Lopes - As diferenças são poucas, mas significativas. Restringem-se quase exclusivamente a particularidades litúrgicas, uso de instrumentos (aqui atabaques daomeanos, percutidos entre as pernas do tocador; lá, batás nigerianos, levados a tiracolo); diferenças nos elementos que compõem os assentamentos dos orixás etc. E é tudo uma questão de procedência: o candomblé da Bahia é basicamente um produto de Quêto, um reino localizado no atual Benin, antigo Daomé; e a santería cubana vem de Oyó, um outro reino, de onde parece ter vindo, também, o xangô de Pernambuco, que guarda muito mais semelhanças com a santeria que com o candomblé, principalmente no destaque que dá ao culto de Orumilá ou Ifá, o grande orixá do saber, do conhecimento, dono do Oráculo, em torno do qual gravita todo o conhecimento sobre os outros orixás iorubanos (nagôs, lucumis, ijexás etc.), sua mitologia e a liturgia do seu culto..

Folha- A umbanda aparentemente vem perdendo espaço para outras religiões. O sr. tem essa percepção?

Lopes - Todas as religiões de matriz africana vêm perdendo espaço para a truculência neopentecostal. Truculência que chega à agressão física, como na Bahia..

Folha- Muita gente que freqüenta centros não se declara umbandista. Por que será? Por medo? Vergonha?

Lopes - Essa ocultação é conseqüência do racismo brasileiro. A maioria das pessoas tem vergonha de assumir alguma coisa que remeta à África, à escravidão. Cultura negra só se for desafricanizada... é aí que a gente chega a uma coisa interessante. Existe uma vertente da umbanda que inclusive nega a origem africana da religião, buscando suas raízes na Índia. Tentam até provar que o nome umbanda (que deriva do quimbundo mbanda, ritualista, curandeiro) vem do sânscrito. Essa umbanda não usa tambores e se pretende esotérica; e é ela que vem se expandindo pela América do Sul e pelo mundo. É como se seus praticantes dissessem: "Essa coisa de tambor, sacrifícios de animais, isso é coisa de selvagens! Nós somos civilizados". Nessa oposição entre "selvagem" e "civilizado" é que está o racismo. Então, a intenção dos espíritos acolhidos pelo médium Zélio Moraes há cem anos parece que está se frustrando.

Comentário: O Sr. Nei Lopes passa a ser contraditório neste momento. Na verdade, a Umbanda pregada por Zélio de Moraes nunca teve entre seus fundamentos os uso de tambor ou a matança ritual. Então, por extensão do conceito de "civilizado" que ele deu, Zélio, por não praticar tais coisas, também era racista. Esquece o Sr. Nei Lopes, que o que hoje vemos como sacrífício animal, outrora era humano, e que houve uma evolução disto.

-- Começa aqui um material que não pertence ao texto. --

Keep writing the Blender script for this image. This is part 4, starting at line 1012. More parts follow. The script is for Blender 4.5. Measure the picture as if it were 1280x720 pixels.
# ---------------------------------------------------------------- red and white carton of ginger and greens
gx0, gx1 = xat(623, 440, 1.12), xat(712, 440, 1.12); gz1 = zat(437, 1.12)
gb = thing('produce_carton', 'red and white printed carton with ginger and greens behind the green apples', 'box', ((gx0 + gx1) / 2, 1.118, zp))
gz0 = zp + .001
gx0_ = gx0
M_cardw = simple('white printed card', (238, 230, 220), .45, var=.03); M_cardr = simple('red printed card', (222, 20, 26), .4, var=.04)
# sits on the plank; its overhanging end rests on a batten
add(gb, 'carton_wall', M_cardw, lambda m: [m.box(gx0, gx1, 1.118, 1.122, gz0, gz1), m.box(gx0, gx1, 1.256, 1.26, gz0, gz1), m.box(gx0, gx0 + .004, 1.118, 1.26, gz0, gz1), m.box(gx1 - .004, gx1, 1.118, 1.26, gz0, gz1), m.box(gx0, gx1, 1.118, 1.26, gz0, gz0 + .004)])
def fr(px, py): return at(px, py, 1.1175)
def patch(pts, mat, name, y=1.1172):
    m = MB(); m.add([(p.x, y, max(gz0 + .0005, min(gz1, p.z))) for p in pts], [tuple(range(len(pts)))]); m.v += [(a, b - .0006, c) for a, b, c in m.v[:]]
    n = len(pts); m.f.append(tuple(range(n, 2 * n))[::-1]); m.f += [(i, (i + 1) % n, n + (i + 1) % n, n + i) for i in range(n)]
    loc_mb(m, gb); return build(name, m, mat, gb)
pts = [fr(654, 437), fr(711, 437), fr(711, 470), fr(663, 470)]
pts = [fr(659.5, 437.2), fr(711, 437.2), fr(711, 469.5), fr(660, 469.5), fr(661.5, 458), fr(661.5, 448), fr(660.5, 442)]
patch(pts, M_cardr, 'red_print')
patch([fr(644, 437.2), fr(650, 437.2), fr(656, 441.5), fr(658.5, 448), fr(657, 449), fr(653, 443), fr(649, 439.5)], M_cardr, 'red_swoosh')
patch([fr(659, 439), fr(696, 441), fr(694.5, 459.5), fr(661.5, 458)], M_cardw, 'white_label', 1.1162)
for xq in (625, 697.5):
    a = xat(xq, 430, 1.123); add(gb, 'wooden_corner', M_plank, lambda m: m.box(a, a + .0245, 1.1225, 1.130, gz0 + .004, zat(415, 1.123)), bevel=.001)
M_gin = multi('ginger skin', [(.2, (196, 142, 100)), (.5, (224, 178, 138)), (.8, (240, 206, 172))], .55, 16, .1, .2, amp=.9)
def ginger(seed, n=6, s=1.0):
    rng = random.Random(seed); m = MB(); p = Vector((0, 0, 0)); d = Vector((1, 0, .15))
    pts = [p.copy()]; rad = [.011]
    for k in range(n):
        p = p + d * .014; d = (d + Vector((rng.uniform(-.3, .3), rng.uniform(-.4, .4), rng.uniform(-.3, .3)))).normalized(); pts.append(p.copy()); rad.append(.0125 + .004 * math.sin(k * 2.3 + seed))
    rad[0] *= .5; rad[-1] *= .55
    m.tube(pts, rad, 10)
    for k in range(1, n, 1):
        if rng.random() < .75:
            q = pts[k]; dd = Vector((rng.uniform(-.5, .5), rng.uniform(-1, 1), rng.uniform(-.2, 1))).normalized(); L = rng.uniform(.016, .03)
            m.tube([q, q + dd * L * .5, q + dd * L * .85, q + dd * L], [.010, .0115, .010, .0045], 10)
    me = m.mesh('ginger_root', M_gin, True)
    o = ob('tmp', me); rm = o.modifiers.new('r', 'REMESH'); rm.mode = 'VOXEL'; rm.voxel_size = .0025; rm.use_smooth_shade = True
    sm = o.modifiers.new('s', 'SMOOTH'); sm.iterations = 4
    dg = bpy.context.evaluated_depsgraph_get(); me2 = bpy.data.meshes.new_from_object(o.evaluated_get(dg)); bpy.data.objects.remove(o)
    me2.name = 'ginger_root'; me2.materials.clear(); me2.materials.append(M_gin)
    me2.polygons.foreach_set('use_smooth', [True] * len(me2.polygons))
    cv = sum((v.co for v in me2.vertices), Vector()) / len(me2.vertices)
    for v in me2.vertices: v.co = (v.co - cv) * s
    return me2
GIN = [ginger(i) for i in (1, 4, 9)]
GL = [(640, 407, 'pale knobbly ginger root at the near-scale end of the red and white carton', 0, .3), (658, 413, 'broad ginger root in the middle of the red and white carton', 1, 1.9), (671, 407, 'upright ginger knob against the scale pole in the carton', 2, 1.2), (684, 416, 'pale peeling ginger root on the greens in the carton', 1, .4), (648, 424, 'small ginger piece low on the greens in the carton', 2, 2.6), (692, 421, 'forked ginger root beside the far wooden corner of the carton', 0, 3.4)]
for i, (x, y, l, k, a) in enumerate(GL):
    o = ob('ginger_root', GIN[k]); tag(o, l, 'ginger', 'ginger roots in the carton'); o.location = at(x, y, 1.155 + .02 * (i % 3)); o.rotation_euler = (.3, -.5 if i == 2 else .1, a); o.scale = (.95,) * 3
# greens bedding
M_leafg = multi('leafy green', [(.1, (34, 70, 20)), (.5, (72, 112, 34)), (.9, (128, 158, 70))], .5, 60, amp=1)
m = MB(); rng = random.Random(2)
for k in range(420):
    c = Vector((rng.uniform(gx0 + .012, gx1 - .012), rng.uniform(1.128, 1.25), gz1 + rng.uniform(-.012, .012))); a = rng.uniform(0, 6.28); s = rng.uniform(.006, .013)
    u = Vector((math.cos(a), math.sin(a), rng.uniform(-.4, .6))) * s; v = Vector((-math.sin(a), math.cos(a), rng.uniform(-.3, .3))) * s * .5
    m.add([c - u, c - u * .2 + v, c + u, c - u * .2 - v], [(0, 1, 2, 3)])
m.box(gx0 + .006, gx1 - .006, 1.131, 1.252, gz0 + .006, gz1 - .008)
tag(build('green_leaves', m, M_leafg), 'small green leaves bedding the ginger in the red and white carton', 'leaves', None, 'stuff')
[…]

Sinceramente, não consigo perceber como o sacrifício de uma vida, seja ela de um animal ou de um ser humano, com dor, sofrimento, aniquilação, pode ser algo benéfico para alguém. Que Orixá é este que precisa de sangue? Que D-us tão imperfeito, que força espiritual é esta tão "humana" que necessita de holocaustos para poder atuar na terra? Orixá bebe, come, bebe sangue?

Será que respeitar a vida de um animal, dar direito à ele de viver, é racismo, desafricanização, ou bom senso? Bom senso em cultuar uma Força Superior que não precisa de absolutamente nada de material para fortificar seus filhos? Que não é sanguinário e tem todas as suas criaturas na mesma conta e importância?

Isto é coisa desta "Umbanda dita esotérica" ou de Adeptos de um Culto que acreditam que os Orixás que cultuam são mais perfeitos e puros que eles próprios?

Talvez o Sr. Nei Lopes também ache o mais respeitado e reverenciado Babalorixá, aliás, Aluwô Agenor Miranda um racista, visto que apesar de ser quem era várias vezes defendeu o fim de sacrifícios de animais nos Cultos de Nação, evocando exatamente a Natureza Divina dos Orixás, que não necessitavam disto. Aliás, foi ele quem disse isto: “A força do candomblé está no sangue verde das plantas e não no sangue vermelho dos animais.”

Na verdade, o Sr. Lopes dá um tiro (ops, tiro não porque é coisa de "branco racista", flechada...) com esta entrevista e, ai sim, seu preconceito contra a Umbanda, não somente a esotérica. Entrelinhas, Lopes desclassifica a Umbanda como religião, e se coloca na posição de "especialista" de uma doutrina que desconhece e que jamais praticou.